** begin EXTRACTED RECORDS **
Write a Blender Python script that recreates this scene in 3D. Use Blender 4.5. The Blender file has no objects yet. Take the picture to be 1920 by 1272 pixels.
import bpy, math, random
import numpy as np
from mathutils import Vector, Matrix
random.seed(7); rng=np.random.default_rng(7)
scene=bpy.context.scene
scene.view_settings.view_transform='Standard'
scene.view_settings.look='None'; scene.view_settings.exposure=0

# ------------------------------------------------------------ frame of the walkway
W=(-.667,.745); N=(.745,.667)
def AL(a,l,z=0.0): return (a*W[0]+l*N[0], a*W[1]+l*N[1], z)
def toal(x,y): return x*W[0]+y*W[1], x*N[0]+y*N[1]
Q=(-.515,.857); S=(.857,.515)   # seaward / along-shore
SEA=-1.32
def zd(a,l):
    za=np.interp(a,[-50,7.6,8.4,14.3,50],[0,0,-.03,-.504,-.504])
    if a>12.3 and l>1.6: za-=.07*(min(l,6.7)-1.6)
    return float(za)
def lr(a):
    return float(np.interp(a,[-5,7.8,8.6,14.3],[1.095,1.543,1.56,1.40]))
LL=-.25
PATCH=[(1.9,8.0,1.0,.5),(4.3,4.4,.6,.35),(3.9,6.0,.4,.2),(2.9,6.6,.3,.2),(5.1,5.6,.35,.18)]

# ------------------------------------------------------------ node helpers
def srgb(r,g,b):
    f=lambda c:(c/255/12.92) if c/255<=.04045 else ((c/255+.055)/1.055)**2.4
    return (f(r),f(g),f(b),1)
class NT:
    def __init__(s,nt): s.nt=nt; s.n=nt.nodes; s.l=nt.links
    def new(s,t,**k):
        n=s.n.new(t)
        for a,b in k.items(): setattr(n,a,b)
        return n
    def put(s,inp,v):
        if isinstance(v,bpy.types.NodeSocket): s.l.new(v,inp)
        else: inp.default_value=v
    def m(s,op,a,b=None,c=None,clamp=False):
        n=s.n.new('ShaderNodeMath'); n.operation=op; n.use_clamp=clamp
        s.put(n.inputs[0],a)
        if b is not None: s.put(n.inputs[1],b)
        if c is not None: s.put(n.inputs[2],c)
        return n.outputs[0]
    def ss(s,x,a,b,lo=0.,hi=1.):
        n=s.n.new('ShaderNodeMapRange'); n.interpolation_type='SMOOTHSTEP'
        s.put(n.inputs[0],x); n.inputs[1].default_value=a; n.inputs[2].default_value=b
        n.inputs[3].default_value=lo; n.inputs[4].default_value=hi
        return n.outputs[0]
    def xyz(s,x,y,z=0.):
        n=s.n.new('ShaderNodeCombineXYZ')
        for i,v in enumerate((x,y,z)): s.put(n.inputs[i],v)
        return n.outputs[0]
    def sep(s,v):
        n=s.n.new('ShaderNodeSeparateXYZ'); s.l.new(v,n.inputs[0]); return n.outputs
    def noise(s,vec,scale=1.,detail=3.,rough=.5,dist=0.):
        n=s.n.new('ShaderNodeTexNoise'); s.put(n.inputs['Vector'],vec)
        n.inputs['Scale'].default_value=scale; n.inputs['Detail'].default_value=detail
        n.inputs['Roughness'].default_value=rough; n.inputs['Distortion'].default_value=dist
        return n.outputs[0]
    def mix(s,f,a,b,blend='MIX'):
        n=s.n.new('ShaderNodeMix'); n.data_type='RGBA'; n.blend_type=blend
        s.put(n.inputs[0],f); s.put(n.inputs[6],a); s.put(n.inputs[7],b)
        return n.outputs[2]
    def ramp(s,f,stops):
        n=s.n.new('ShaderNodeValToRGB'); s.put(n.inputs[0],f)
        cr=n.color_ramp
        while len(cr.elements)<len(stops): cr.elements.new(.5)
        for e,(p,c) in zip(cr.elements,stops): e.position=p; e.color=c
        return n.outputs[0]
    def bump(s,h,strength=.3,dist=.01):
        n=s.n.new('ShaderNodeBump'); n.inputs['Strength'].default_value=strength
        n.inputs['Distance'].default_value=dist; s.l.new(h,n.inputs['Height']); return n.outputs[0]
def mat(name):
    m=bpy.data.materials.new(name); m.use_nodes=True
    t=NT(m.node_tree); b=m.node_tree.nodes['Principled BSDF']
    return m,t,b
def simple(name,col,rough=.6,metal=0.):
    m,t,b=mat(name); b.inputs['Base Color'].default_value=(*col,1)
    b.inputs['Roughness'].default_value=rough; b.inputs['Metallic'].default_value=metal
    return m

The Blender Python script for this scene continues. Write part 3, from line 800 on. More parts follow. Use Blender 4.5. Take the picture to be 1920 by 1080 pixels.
** end EXTRACTED RECORDS **
INSTRUCTIONS FOR THE TASK —
Every line of the data above should be copied exactly.

TASK ANSWER —
Write a Blender Python script that recreates this scene in 3D. Use Blender 4.5. The Blender file has no objects yet. Take the picture to be 1920 by 1272 pixels.
import bpy, math, random
import numpy as np
from mathutils import Vector, Matrix
random.seed(7); rng=np.random.default_rng(7)
scene=bpy.context.scene
scene.view_settings.view_transform='Standard'
scene.view_settings.look='None'; scene.view_settings.exposure=0

# ------------------------------------------------------------ frame of the walkway
W=(-.667,.745); N=(.745,.667)
def AL(a,l,z=0.0): return (a*W[0]+l*N[0], a*W[1]+l*N[1], z)
def toal(x,y): return x*W[0]+y*W[1], x*N[0]+y*N[1]
Q=(-.515,.857); S=(.857,.515)   # seaward / along-shore
SEA=-1.32
def zd(a,l):
    za=np.interp(a,[-50,7.6,8.4,14.3,50],[0,0,-.03,-.504,-.504])
    if a>12.3 and l>1.6: za-=.07*(min(l,6.7)-1.6)
    return float(za)
def lr(a):
    return float(np.interp(a,[-5,7.8,8.6,14.3],[1.095,1.543,1.56,1.40]))
LL=-.25
PATCH=[(1.9,8.0,1.0,.5),(4.3,4.4,.6,.35),(3.9,6.0,.4,.2),(2.9,6.6,.3,.2),(5.1,5.6,.35,.18)]

# ------------------------------------------------------------ node helpers
def srgb(r,g,b):
    f=lambda c:(c/255/12.92) if c/255<=.04045 else ((c/255+.055)/1.055)**2.4
    return (f(r),f(g),f(b),1)
class NT:
    def __init__(s,nt): s.nt=nt; s.n=nt.nodes; s.l=nt.links
    def new(s,t,**k):
        n=s.n.new(t)
        for a,b in k.items(): setattr(n,a,b)
        return n
    def put(s,inp,v):
        if isinstance(v,bpy.types.NodeSocket): s.l.new(v,inp)
        else: inp.default_value=v
    def m(s,op,a,b=None,c=None,clamp=False):
        n=s.n.new('ShaderNodeMath'); n.operation=op; n.use_clamp=clamp
        s.put(n.inputs[0],a)
        if b is not None: s.put(n.inputs[1],b)
        if c is not None: s.put(n.inputs[2],c)
        return n.outputs[0]
    def ss(s,x,a,b,lo=0.,hi=1.):
        n=s.n.new('ShaderNodeMapRange'); n.interpolation_type='SMOOTHSTEP'
        s.put(n.inputs[0],x); n.inputs[1].default_value=a; n.inputs[2].default_value=b
        n.inputs[3].default_value=lo; n.inputs[4].default_value=hi
        return n.outputs[0]
    def xyz(s,x,y,z=0.):
        n=s.n.new('ShaderNodeCombineXYZ')
        for i,v in enumerate((x,y,z)): s.put(n.inputs[i],v)
        return n.outputs[0]
    def sep(s,v):
        n=s.n.new('ShaderNodeSeparateXYZ'); s.l.new(v,n.inputs[0]); return n.outputs
    def noise(s,vec,scale=1.,detail=3.,rough=.5,dist=0.):
        n=s.n.new('ShaderNodeTexNoise'); s.put(n.inputs['Vector'],vec)
        n.inputs['Scale'].default_value=scale; n.inputs['Detail'].default_value=detail
        n.inputs['Roughness'].default_value=rough; n.inputs['Distortion'].default_value=dist
        return n.outputs[0]
    def mix(s,f,a,b,blend='MIX'):
        n=s.n.new('ShaderNodeMix'); n.data_type='RGBA'; n.blend_type=blend
        s.put(n.inputs[0],f); s.put(n.inputs[6],a); s.put(n.inputs[7],b)
        return n.outputs[2]
    def ramp(s,f,stops):
        n=s.n.new('ShaderNodeValToRGB'); s.put(n.inputs[0],f)
        cr=n.color_ramp
        while len(cr.elements)<len(stops): cr.elements.new(.5)
        for e,(p,c) in zip(cr.elements,stops): e.position=p; e.color=c
        return n.outputs[0]
    def bump(s,h,strength=.3,dist=.01):
        n=s.n.new('ShaderNodeBump'); n.inputs['Strength'].default_value=strength
        n.inputs['Distance'].default_value=dist; s.l.new(h,n.inputs['Height']); return n.outputs[0]
def mat(name):
    m=bpy.data.materials.new(name); m.use_nodes=True
    t=NT(m.node_tree); b=m.node_tree.nodes['Principled BSDF']
    return m,t,b
def simple(name,col,rough=.6,metal=0.):
    m,t,b=mat(name); b.inputs['Base Color'].default_value=(*col,1)
    b.inputs['Roughness'].default_value=rough; b.inputs['Metallic'].default_value=metal
    return m

The Blender Python script for this scene continues. Write part 3, from line 800 on. More parts follow. Use Blender 4.5. Take the picture to be 1920 by 1080 pixels.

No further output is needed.